What you will do: Exactly repeat the full listing that follows.

^^^^

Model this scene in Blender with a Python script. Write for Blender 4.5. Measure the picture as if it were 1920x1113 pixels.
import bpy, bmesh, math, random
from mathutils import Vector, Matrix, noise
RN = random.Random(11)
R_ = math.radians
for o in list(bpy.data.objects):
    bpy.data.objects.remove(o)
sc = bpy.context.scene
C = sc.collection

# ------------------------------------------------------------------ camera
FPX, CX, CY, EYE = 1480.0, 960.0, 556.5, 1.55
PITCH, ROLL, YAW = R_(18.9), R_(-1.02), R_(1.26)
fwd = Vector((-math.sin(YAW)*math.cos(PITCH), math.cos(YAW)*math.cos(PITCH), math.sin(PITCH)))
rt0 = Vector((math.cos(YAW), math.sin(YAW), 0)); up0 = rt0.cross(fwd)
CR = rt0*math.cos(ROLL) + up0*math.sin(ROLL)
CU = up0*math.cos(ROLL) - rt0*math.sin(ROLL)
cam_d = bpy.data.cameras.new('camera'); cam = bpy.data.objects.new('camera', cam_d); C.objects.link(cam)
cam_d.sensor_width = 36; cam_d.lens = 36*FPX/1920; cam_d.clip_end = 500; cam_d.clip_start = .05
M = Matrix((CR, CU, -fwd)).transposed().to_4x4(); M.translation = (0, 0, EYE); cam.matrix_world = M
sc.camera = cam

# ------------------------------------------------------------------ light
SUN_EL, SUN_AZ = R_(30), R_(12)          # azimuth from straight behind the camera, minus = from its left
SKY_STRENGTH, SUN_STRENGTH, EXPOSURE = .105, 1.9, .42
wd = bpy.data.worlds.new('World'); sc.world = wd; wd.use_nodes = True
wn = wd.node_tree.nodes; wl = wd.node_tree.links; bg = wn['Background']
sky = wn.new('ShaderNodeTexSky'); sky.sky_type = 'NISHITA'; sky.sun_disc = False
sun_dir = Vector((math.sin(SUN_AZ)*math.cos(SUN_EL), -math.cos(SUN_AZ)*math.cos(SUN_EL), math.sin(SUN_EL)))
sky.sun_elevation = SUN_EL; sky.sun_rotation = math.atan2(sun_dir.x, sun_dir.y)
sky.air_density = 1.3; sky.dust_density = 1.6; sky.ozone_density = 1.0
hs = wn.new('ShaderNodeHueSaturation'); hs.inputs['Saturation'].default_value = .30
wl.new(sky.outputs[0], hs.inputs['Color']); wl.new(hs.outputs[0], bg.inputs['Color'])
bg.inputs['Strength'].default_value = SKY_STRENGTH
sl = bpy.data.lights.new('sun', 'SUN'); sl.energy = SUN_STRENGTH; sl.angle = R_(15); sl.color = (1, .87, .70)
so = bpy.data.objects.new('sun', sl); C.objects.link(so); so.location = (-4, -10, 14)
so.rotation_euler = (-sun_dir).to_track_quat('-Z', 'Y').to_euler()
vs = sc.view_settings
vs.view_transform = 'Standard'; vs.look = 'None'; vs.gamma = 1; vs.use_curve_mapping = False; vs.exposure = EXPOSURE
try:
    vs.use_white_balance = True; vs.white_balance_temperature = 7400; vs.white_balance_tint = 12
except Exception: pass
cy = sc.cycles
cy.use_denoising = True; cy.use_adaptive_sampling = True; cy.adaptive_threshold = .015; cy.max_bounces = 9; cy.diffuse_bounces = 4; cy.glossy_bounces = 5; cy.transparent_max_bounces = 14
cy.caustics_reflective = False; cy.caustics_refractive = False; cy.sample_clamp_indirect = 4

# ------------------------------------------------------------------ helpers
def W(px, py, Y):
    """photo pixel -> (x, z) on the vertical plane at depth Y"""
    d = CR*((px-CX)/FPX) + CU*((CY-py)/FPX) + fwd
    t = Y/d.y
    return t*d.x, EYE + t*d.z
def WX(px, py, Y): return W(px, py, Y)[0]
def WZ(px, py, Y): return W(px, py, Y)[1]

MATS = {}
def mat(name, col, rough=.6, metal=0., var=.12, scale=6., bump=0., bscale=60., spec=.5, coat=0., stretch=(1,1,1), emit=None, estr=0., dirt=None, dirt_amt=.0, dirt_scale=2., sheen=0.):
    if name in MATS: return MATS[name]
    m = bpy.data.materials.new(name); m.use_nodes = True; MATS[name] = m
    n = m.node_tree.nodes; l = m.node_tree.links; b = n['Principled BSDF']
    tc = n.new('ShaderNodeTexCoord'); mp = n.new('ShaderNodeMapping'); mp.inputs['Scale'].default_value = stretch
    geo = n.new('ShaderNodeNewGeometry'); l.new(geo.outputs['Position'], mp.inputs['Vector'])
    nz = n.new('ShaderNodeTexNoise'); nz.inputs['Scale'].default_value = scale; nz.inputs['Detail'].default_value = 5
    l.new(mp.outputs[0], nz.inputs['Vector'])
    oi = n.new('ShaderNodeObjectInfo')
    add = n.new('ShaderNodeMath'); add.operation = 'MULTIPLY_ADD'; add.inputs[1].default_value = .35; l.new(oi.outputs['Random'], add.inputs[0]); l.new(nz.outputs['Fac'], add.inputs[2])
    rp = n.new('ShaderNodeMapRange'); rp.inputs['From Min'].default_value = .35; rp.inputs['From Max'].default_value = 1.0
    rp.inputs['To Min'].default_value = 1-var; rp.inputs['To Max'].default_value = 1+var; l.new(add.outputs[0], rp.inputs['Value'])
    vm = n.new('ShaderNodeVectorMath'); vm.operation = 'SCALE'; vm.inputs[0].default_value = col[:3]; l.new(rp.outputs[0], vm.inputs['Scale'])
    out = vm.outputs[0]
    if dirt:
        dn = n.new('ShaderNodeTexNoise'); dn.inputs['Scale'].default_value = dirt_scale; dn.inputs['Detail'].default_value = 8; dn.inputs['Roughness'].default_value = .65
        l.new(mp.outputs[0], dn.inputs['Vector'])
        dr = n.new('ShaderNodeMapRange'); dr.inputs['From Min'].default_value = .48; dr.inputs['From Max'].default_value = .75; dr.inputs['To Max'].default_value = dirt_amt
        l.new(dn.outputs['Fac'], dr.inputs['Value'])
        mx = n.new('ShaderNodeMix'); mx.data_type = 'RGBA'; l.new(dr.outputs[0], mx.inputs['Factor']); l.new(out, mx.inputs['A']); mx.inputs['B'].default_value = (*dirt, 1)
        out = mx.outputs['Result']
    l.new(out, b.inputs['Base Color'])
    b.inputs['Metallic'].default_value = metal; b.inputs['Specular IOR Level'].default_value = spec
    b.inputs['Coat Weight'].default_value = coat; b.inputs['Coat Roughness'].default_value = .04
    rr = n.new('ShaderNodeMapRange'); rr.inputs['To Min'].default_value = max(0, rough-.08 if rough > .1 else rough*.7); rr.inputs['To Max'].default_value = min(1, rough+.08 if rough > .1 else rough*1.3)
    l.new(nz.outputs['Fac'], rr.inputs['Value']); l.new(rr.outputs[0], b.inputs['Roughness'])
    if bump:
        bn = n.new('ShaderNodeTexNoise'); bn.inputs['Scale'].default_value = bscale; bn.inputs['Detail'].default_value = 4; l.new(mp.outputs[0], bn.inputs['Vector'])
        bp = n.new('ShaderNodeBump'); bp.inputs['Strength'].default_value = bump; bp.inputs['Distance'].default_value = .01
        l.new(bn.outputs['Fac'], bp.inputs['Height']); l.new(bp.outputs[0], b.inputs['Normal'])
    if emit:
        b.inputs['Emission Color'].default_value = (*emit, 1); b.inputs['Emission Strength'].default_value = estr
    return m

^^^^

Output for this task:
Model this scene in Blender with a Python script. Write for Blender 4.5. Measure the picture as if it were 1920x1113 pixels.
import bpy, bmesh, math, random
from mathutils import Vector, Matrix, noise
RN = random.Random(11)
R_ = math.radians
for o in list(bpy.data.objects):
    bpy.data.objects.remove(o)
sc = bpy.context.scene
C = sc.collection

# ------------------------------------------------------------------ camera
FPX, CX, CY, EYE = 1480.0, 960.0, 556.5, 1.55
PITCH, ROLL, YAW = R_(18.9), R_(-1.02), R_(1.26)
fwd = Vector((-math.sin(YAW)*math.cos(PITCH), math.cos(YAW)*math.cos(PITCH), math.sin(PITCH)))
rt0 = Vector((math.cos(YAW), math.sin(YAW), 0)); up0 = rt0.cross(fwd)
CR = rt0*math.cos(ROLL) + up0*math.sin(ROLL)
CU = up0*math.cos(ROLL) - rt0*math.sin(ROLL)
cam_d = bpy.data.cameras.new('camera'); cam = bpy.data.objects.new('camera', cam_d); C.objects.link(cam)
cam_d.sensor_width = 36; cam_d.lens = 36*FPX/1920; cam_d.clip_end = 500; cam_d.clip_start = .05
M = Matrix((CR, CU, -fwd)).transposed().to_4x4(); M.translation = (0, 0, EYE); cam.matrix_world = M
sc.camera = cam

# ------------------------------------------------------------------ light
SUN_EL, SUN_AZ = R_(30), R_(12)          # azimuth from straight behind the camera, minus = from its left
SKY_STRENGTH, SUN_STRENGTH, EXPOSURE = .105, 1.9, .42
wd = bpy.data.worlds.new('World'); sc.world = wd; wd.use_nodes = True
wn = wd.node_tree.nodes; wl = wd.node_tree.links; bg = wn['Background']
sky = wn.new('ShaderNodeTexSky'); sky.sky_type = 'NISHITA'; sky.sun_disc = False
sun_dir = Vector((math.sin(SUN_AZ)*math.cos(SUN_EL), -math.cos(SUN_AZ)*math.cos(SUN_EL), math.sin(SUN_EL)))
sky.sun_elevation = SUN_EL; sky.sun_rotation = math.atan2(sun_dir.x, sun_dir.y)
sky.air_density = 1.3; sky.dust_density = 1.6; sky.ozone_density = 1.0
hs = wn.new('ShaderNodeHueSaturation'); hs.inputs['Saturation'].default_value = .30
wl.new(sky.outputs[0], hs.inputs['Color']); wl.new(hs.outputs[0], bg.inputs['Color'])
bg.inputs['Strength'].default_value = SKY_STRENGTH
sl = bpy.data.lights.new('sun', 'SUN'); sl.energy = SUN_STRENGTH; sl.angle = R_(15); sl.color = (1, .87, .70)
so = bpy.data.objects.new('sun', sl); C.objects.link(so); so.location = (-4, -10, 14)
so.rotation_euler = (-sun_dir).to_track_quat('-Z', 'Y').to_euler()
vs = sc.view_settings
vs.view_transform = 'Standard'; vs.look = 'None'; vs.gamma = 1; vs.use_curve_mapping = False; vs.exposure = EXPOSURE
try:
    vs.use_white_balance = True; vs.white_balance_temperature = 7400; vs.white_balance_tint = 12
except Exception: pass
cy = sc.cycles
cy.use_denoising = True; cy.use_adaptive_sampling = True; cy.adaptive_threshold = .015; cy.max_bounces = 9; cy.diffuse_bounces = 4; cy.glossy_bounces = 5; cy.transparent_max_bounces = 14
cy.caustics_reflective = False; cy.caustics_refractive = False; cy.sample_clamp_indirect = 4

# ------------------------------------------------------------------ helpers
def W(px, py, Y):
    """photo pixel -> (x, z) on the vertical plane at depth Y"""
    d = CR*((px-CX)/FPX) + CU*((CY-py)/FPX) + fwd
    t = Y/d.y
    return t*d.x, EYE + t*d.z
def WX(px, py, Y): return W(px, py, Y)[0]
def WZ(px, py, Y): return W(px, py, Y)[1]

MATS = {}
def mat(name, col, rough=.6, metal=0., var=.12, scale=6., bump=0., bscale=60., spec=.5, coat=0., stretch=(1,1,1), emit=None, estr=0., dirt=None, dirt_amt=.0, dirt_scale=2., sheen=0.):
    if name in MATS: return MATS[name]
    m = bpy.data.materials.new(name); m.use_nodes = True; MATS[name] = m
    n = m.node_tree.nodes; l = m.node_tree.links; b = n['Principled BSDF']
    tc = n.new('ShaderNodeTexCoord'); mp = n.new('ShaderNodeMapping'); mp.inputs['Scale'].default_value = stretch
    geo = n.new('ShaderNodeNewGeometry'); l.new(geo.outputs['Position'], mp.inputs['Vector'])
    nz = n.new('ShaderNodeTexNoise'); nz.inputs['Scale'].default_value = scale; nz.inputs['Detail'].default_value = 5
    l.new(mp.outputs[0], nz.inputs['Vector'])
    oi = n.new('ShaderNodeObjectInfo')
    add = n.new('ShaderNodeMath'); add.operation = 'MULTIPLY_ADD'; add.inputs[1].default_value = .35; l.new(oi.outputs['Random'], add.inputs[0]); l.new(nz.outputs['Fac'], add.inputs[2])
    rp = n.new('ShaderNodeMapRange'); rp.inputs['From Min'].default_value = .35; rp.inputs['From Max'].default_value = 1.0
    rp.inputs['To Min'].default_value = 1-var; rp.inputs['To Max'].default_value = 1+var; l.new(add.outputs[0], rp.inputs['Value'])
    vm = n.new('ShaderNodeVectorMath'); vm.operation = 'SCALE'; vm.inputs[0].default_value = col[:3]; l.new(rp.outputs[0], vm.inputs['Scale'])
    out = vm.outputs[0]
    if dirt:
        dn = n.new('ShaderNodeTexNoise'); dn.inputs['Scale'].default_value = dirt_scale; dn.inputs['Detail'].default_value = 8; dn.inputs['Roughness'].default_value = .65
        l.new(mp.outputs[0], dn.inputs['Vector'])
        dr = n.new('ShaderNodeMapRange'); dr.inputs['From Min'].default_value = .48; dr.inputs['From Max'].default_value = .75; dr.inputs['To Max'].default_value = dirt_amt
        l.new(dn.outputs['Fac'], dr.inputs['Value'])
        mx = n.new('ShaderNodeMix'); mx.data_type = 'RGBA'; l.new(dr.outputs[0], mx.inputs['Factor']); l.new(out, mx.inputs['A']); mx.inputs['B'].default_value = (*dirt, 1)
        out = mx.outputs['Result']
    l.new(out, b.inputs['Base Color'])
    b.inputs['Metallic'].default_value = metal; b.inputs['Specular IOR Level'].default_value = spec
    b.inputs['Coat Weight'].default_value = coat; b.inputs['Coat Roughness'].default_value = .04
    rr = n.new('ShaderNodeMapRange'); rr.inputs['To Min'].default_value = max(0, rough-.08 if rough > .1 else rough*.7); rr.inputs['To Max'].default_value = min(1, rough+.08 if rough > .1 else rough*1.3)
    l.new(nz.outputs['Fac'], rr.inputs['Value']); l.new(rr.outputs[0], b.inputs['Roughness'])
    if bump:
        bn = n.new('ShaderNodeTexNoise'); bn.inputs['Scale'].default_value = bscale; bn.inputs['Detail'].default_value = 4; l.new(mp.outputs[0], bn.inputs['Vector'])
        bp = n.new('ShaderNodeBump'); bp.inputs['Strength'].default_value = bump; bp.inputs['Distance'].default_value = .01
        l.new(bn.outputs['Fac'], bp.inputs['Height']); l.new(bp.outputs[0], b.inputs['Normal'])
    if emit:
        b.inputs['Emission Color'].default_value = (*emit, 1); b.inputs['Emission Strength'].default_value = estr
    return m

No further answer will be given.